- _To be done_
Include the line containing "H+.121, H+.20).build('roof', M_roof))" and all lines before it, repeated exactly from the listing below, without pictures.

- _Available data_
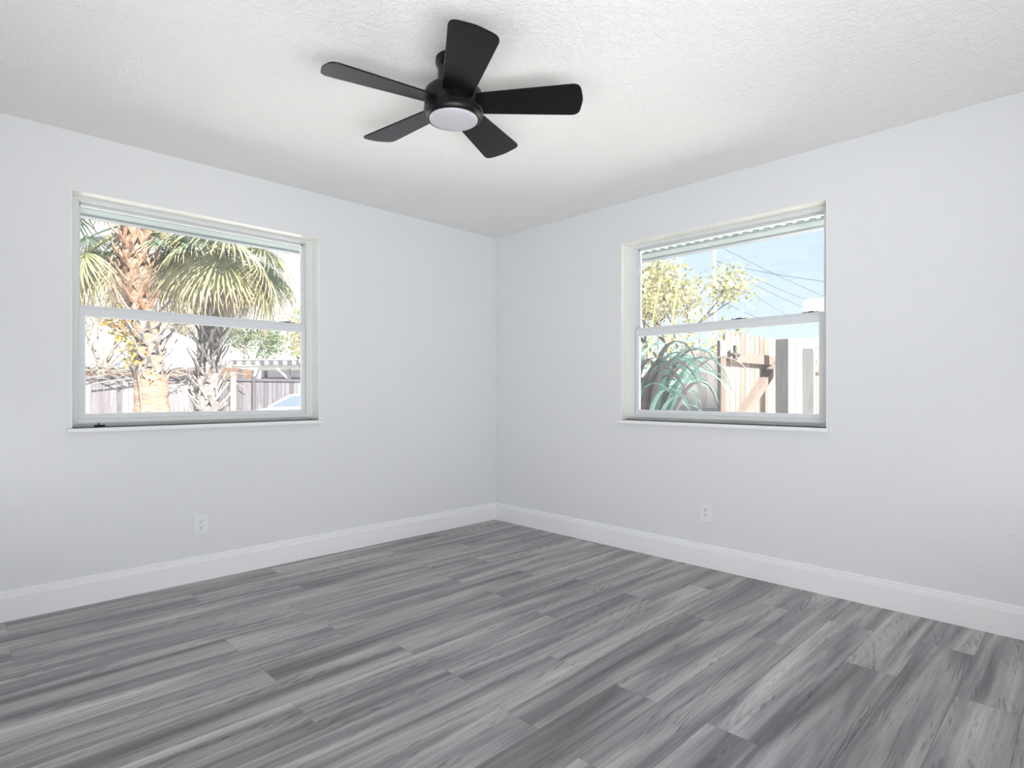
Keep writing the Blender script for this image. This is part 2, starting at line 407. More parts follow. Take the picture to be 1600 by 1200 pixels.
# eaves outside: ribbed soffit, white fascia, grey drip edge
def eave(name, fn, a, b):
    m = MB()
    def bx(s0, s1, d0, d1, z0, z1, k):
        p = fn(s0, d0); q = fn(s1, d1)
        m.box(min(p[0], q[0]), max(p[0], q[0]), min(p[1], q[1]), max(p[1], q[1]), z0, z1, k)
    bx(a, b, T, .78, 2.262, 2.275, 0)
    s = a
    while s < b: bx(s, s+.022, T, .76, 2.252, 2.262, 0); s += .075
    bx(a, b, .70, .705, 2.240, 2.262, 2); bx(a, b, .76, .78, 2.215, 2.262, 1); bx(a, b, .73, .80, 2.196, 2.212, 2); bx(a, b, .785, .80, 2.212, 2.262, 1)
    bx(a, b, .77, .80, 2.262, 2.36, 1)
    struct(m.build(name, [M_soffit, M_fascia, M_gutter]))
eave('trim_1', lambda s, d: (s, d), XB-.6, .78)
eave('trim_2', lambda s, d: (d, s), YB-.6, T)
struct(MB().box(XB-.7, .80, YB-.7, .80, H+.121, H+.20).build('roof', M_roof))

# ------------------------------------------------------------------ ceiling fan
fan = empty('ceiling_fan', (-1.964, -1.869, H))
tag(fan, 'black five-blade ceiling fan with round white light, hung close to ceiling', 'ceiling fan')
MB().lathe([(0, 0), (.072, 0), (.072, -.020), (.066, -.030), (.060, -.033), (0, -.033)]).build('canopy', M_fan, fan, auto=True)
MB().lathe([(0, -.030), (.060, -.030), (.063, -.036), (.063, -.11), (.068, -.118), (.072, -.128), (0, -.128)]).build('downrod_cover', M_fan, fan, auto=True)
MB().lathe([(0, -.118), (.080, -.118), (.104, -.124), (.114, -.134), (.117, -.150), (.117, -.215), (.118, -.222), (.112, -.236), (.103, -.243), (.100, -.240), (0, -.240)], 64).build('motor_housing', M_fan, fan, auto=True)
MB().lathe([(.1175, -.204), (.1195, -.206), (.1195, -.212), (.1175, -.214)], 64).build('trim_ring', M_fan, fan, auto=True)
MB().lathe([(.098, -.238), (.0975, -.244), (.090, -.249), (.06, -.254), (.03, -.256), (0, -.2565)], 64).build('light_diffuser', M_opal, fan, smooth=True)['label'] = 'round white light diffuser'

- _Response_
Keep writing the Blender script for this image. This is part 2, starting at line 407. More parts follow. Take the picture to be 1600 by 1200 pixels.
# eaves outside: ribbed soffit, white fascia, grey drip edge
def eave(name, fn, a, b):
    m = MB()
    def bx(s0, s1, d0, d1, z0, z1, k):
        p = fn(s0, d0); q = fn(s1, d1)
        m.box(min(p[0], q[0]), max(p[0], q[0]), min(p[1], q[1]), max(p[1], q[1]), z0, z1, k)
    bx(a, b, T, .78, 2.262, 2.275, 0)
    s = a
    while s < b: bx(s, s+.022, T, .76, 2.252, 2.262, 0); s += .075
    bx(a, b, .70, .705, 2.240, 2.262, 2); bx(a, b, .76, .78, 2.215, 2.262, 1); bx(a, b, .73, .80, 2.196, 2.212, 2); bx(a, b, .785, .80, 2.212, 2.262, 1)
    bx(a, b, .77, .80, 2.262, 2.36, 1)
    struct(m.build(name, [M_soffit, M_fascia, M_gutter]))
eave('trim_1', lambda s, d: (s, d), XB-.6, .78)
eave('trim_2', lambda s, d: (d, s), YB-.6, T)
struct(MB().box(XB-.7, .80, YB-.7, .80, H+.121, H+.20).build('roof', M_roof))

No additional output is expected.